While you were asleep
Oil prices extended their losses to just above USD 50 (Brent front contract) and so did the EUR versus the USD. 10-year US Treasury yields fell below 2% for the first time since May 2013 on a closing basis, while the German 10-year yield reached a new record low at 0.44% on increased QE speculation.
Without naming sources, a Dutch newspaper reported that the ECB is considering three options for sovereign QE: the ECB buys according to the capital key; the ECB buys only triple A rated bonds; national central banks buy and bear the risk. Unsurprisingly, the ECB declined to comment.
Final PMI numbers for the Euro area came in a bit weaker than expected. Spain is still outperforming, while France and Italy are lagging. In France, however, consumer confidence rose to a 2½-year high. The benefits of low inflation?
The US non-manufacturing ISM weakened more than expected. However, at 56 the employment index remained at a solid level pointing to a healthy increase in payrolls on Friday.
Day ahead
Euro-area inflation data at 11.00 CET will attract a lot of attention today. In line with the consensus, we expect the headline inflation rate to drop to -0.1% y/y, driven by lower energy prices. We see the main forecast risk to the downside. The next couple of inflation rates will likely be negative. This is highly symbolic and increases the pressure on the ECB.
There will also be labour market numbers for Germany and the Euro area.
The minutes of the FOMC’s December meeting are expected to signal that the Fed still sees a first rate hike around mid-2015, in line with the message from the post-meeting statement and Fed Chair Yellen’s press conference.
Rates
Bunds keep gaining on the back of peripheral turmoil (Greece) and sliding oil prices, but this time it was the ultra-long end of the curve driving the action. German rates broke new ground taking the 10-year to record- lows yet again reaching 0.44%. Semi-core 10-year bonds even managed to outperform Germany slightly, but the periphery once again took sizable losses. At 1.64% the Spanish 10-year ended the day higher by around 4bp. The 30-year German benchmark yield plunged by almost 15bp to 1.17%.
The EUR swap curve flattened sharply, with the 30-year point ending at 1.27%, down 13bp from the day before. 10s30s stand at 55 bp, tightening 8bp, which is the largest move since 24 June 2013 in the wake of Bernanke mentioning the QE taper.
The move in rates was seen in a market characterised by low liquidity and no major events.
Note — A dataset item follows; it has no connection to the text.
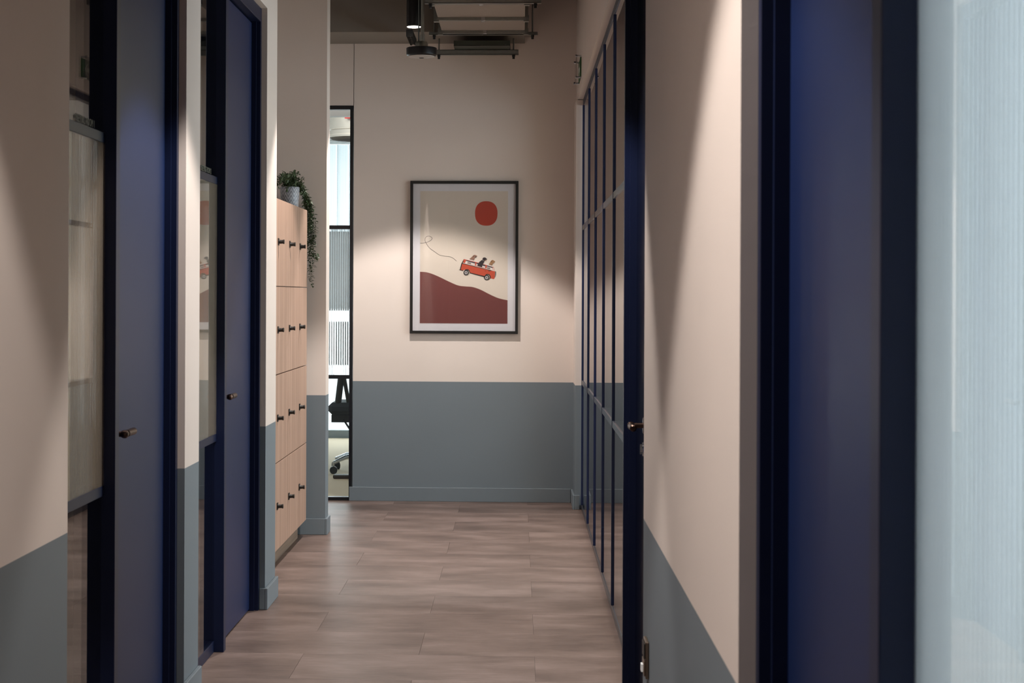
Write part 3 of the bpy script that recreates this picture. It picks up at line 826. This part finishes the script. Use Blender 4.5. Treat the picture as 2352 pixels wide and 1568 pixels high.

Yesterday’s low liquidity could very well be due to the market awaiting the inflation prints we will be seeing later today (11:.00 CET). These will point to an increasing likelihood of a QE announcement by the ECB later this month, but expectations for the numbers are already low, and we could easily see a rebound higher in yields today.
US Treasury yields collapsed, with the 10-year plummeting below 2%, ending the day at 1.94%, down 9bp for the day (but up from intraday low of 1.89%). Excluding the intraday plunge seen last October, we have to go back to May 2013 to find similar low levels.
Belgium is preparing to launch a new 10-year benchmark, likely today, while Ireland announced its plans for a new 7-year issue. 2015 bond issuance is thus getting into full swing.
FX
EUR/USD failed to break lower yesterday despite disappointing PMI’s (but the cross has made fresh 8-year lows this morning), one reason being a market likely to want to wait until Friday’s non-farm payrolls before extending current (short) positioning. For this reason, even if Euro-area HICP inflation – today’s main event – shows its first negative reading in a good while, this is unlikely to affect the EUR much. Today’s FOMC minutes could be more important, but would need to show a Fed close to softening in order to change prevailing USD-positive and EUR-negative trends. This we find unlikely.
The SEK gained yesterday despite the Swedish bank holiday. After the hubbub in December, the (high) valuation of EUR/SEK make for a somewhat attractive value play, but this is to some extent counteracted by the potential for further easing from the Riksbank in February. Thursday’s minutes from December’s Monetary Policy Update will thus be closely scrutinised regarding clues on what step could be next for the Riksbank. In general, liquidity is scarce and may remain so for another week.
Brent oil prices have continued to drop, pressuring the NOK. This pressure comes via the impact from lower oil prices on the Norwegian economy and in extension on Norges Bank. EUR/NOK is unlikely to break materially lower barring signs of a stabilising oil prices or signs of a shift from Norges Bank (don’t bet on it).